Perhaps the rationale behind this evocative quality, with its fortuitous juxtaposition of images, can be summed up in two recent productions by Denys Watkins, the etching titled The Academy and the reduced environmental construction called Work. Concerning this last piece, the artist has said: 'I originally made a man out of wood, cut on a jig-saw, but it did not have the right element in it I was after because I was interested in a slightly fetish quality, and the straw figure gave this without necessarily being too direct.' However, a more telling clue is contained in another statement: 'In my recent work, what I wanted to use were very basic elements like air, water, fire, and use them at an elemental level without turning them into a folk art. I've become interested in things that have been made for a purpose, out of a spiritual need rather than for their art's sake. Some of the constructions I have very recently made are the result of looking at Elsdon Best's book The Maori As He Was. I became particularly interested in the big 'hakari' stage structures and other devices and the Maori fish hooks.
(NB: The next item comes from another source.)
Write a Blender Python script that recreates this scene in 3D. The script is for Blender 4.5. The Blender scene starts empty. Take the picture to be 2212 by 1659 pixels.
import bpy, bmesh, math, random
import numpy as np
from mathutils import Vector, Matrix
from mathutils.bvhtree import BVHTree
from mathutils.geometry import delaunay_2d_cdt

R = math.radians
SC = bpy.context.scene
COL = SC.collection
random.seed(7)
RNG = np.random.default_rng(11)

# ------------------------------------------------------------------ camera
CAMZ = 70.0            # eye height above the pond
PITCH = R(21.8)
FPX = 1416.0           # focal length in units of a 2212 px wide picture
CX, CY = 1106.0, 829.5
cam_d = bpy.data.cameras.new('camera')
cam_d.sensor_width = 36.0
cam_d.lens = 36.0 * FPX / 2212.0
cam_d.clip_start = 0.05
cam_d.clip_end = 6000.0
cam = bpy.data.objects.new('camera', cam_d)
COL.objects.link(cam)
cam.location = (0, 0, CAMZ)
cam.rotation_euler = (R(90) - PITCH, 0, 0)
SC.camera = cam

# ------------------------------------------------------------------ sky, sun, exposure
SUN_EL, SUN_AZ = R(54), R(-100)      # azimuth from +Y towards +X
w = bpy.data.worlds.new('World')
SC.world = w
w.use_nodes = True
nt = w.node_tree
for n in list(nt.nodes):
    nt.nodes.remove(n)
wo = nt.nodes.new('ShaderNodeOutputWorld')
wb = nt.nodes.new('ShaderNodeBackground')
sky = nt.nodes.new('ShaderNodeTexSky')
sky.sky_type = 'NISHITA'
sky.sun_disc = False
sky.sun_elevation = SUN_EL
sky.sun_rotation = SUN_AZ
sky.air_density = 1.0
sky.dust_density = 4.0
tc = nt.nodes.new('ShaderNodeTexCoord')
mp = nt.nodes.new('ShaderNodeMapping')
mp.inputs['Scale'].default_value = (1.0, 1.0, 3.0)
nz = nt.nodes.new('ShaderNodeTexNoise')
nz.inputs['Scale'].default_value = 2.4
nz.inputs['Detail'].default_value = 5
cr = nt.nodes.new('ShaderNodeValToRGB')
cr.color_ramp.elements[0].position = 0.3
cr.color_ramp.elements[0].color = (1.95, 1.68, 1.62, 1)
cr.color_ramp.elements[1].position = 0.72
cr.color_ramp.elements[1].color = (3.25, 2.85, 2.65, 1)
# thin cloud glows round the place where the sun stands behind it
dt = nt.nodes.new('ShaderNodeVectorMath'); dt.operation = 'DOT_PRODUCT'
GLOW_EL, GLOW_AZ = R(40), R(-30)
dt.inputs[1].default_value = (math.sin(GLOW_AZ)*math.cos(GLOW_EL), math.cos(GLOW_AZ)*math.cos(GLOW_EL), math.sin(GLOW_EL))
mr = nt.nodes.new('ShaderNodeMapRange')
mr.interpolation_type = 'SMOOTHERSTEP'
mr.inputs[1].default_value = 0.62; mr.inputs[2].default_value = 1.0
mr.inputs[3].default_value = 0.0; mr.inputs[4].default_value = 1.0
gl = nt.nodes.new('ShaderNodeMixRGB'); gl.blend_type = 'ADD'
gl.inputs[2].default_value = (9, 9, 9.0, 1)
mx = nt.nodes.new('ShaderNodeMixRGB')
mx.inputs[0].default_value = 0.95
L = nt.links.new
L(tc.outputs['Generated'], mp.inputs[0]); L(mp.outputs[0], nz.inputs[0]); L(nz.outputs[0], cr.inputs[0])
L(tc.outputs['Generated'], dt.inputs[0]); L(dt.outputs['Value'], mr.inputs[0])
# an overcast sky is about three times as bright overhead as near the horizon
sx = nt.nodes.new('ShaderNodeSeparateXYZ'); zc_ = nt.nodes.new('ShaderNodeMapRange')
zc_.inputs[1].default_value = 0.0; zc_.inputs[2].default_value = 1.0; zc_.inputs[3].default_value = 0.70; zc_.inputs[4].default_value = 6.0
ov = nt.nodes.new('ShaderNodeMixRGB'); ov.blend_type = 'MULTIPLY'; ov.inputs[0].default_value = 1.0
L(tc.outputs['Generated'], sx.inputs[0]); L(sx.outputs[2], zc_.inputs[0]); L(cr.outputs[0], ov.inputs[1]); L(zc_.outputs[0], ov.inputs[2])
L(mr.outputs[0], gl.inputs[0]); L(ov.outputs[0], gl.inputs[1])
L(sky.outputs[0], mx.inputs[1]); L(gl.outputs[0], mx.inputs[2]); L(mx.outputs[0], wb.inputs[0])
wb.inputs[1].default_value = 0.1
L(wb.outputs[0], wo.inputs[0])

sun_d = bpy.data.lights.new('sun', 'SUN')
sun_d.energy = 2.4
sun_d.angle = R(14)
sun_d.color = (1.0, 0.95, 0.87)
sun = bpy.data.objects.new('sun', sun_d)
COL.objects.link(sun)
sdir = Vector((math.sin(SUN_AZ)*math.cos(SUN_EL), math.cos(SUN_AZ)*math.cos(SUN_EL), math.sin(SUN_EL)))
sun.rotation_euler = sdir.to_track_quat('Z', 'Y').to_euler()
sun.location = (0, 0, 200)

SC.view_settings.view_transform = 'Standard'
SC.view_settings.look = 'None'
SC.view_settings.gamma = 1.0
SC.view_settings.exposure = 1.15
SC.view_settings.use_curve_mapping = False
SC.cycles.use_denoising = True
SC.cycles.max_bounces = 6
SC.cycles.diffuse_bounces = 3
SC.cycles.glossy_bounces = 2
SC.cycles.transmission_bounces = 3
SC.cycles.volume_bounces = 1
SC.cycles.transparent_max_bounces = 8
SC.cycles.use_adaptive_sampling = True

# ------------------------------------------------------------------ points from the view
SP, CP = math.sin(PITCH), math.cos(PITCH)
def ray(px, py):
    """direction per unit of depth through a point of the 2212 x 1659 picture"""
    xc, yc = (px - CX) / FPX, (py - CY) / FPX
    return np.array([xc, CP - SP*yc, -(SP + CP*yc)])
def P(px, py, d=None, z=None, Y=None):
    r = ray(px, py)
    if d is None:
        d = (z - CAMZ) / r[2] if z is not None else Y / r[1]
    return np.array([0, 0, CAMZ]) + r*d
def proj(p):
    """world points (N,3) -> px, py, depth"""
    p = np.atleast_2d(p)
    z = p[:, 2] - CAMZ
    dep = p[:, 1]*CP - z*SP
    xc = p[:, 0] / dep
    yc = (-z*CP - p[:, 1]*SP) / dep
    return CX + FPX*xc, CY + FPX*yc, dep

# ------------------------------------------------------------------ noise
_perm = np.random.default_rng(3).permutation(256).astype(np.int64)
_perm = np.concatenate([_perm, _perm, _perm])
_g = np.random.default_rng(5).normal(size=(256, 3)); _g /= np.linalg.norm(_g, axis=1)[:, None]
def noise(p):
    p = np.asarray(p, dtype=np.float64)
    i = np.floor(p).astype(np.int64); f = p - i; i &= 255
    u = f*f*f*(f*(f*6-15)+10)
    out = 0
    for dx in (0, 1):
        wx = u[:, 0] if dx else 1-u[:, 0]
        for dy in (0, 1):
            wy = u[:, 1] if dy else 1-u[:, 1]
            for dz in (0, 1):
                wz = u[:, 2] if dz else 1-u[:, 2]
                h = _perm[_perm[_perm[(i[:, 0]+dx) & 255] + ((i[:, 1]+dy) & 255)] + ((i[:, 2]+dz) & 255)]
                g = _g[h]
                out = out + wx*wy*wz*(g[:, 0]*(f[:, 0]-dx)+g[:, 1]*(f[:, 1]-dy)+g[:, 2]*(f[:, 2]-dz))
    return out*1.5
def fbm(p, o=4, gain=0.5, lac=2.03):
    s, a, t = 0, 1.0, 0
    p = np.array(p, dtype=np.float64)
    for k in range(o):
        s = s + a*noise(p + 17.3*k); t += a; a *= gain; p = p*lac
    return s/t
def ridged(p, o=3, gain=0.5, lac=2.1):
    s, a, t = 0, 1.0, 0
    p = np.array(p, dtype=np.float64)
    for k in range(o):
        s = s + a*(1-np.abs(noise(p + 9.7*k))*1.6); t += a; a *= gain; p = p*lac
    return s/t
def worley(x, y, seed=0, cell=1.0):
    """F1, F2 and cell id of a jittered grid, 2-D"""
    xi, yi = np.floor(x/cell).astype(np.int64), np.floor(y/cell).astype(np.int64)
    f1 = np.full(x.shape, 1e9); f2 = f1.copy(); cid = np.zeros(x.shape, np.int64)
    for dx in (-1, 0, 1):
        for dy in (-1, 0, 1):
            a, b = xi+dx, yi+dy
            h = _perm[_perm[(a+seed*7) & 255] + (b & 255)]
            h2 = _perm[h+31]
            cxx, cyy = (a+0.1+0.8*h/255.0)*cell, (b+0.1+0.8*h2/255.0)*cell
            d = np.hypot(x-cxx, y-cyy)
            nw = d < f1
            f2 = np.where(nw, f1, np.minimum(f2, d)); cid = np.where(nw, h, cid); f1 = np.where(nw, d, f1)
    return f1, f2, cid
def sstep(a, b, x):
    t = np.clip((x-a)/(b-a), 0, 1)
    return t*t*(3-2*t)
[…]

But here I am, an Anglo-Saxon, and while I've been thinking of Maori things, one cannot deny one's own culture.'
DENYS WATKINS
Work 1978
assemblage in various media
So: back to one's own culture. Even when Watkins is at work in his most narrative manner, his stage is often a setting for the banality of conventional life where allusions to the dreams and reality of romance abound; to situations optimised in pictures like The Eternal Triangle and Another Dawn. Such works are ripe for interpretation: the implications are usually left as options for the viewer. However, while Denys Watkins is the most serious of artists, always below the surface of his art lies the hint of the artist as comedian.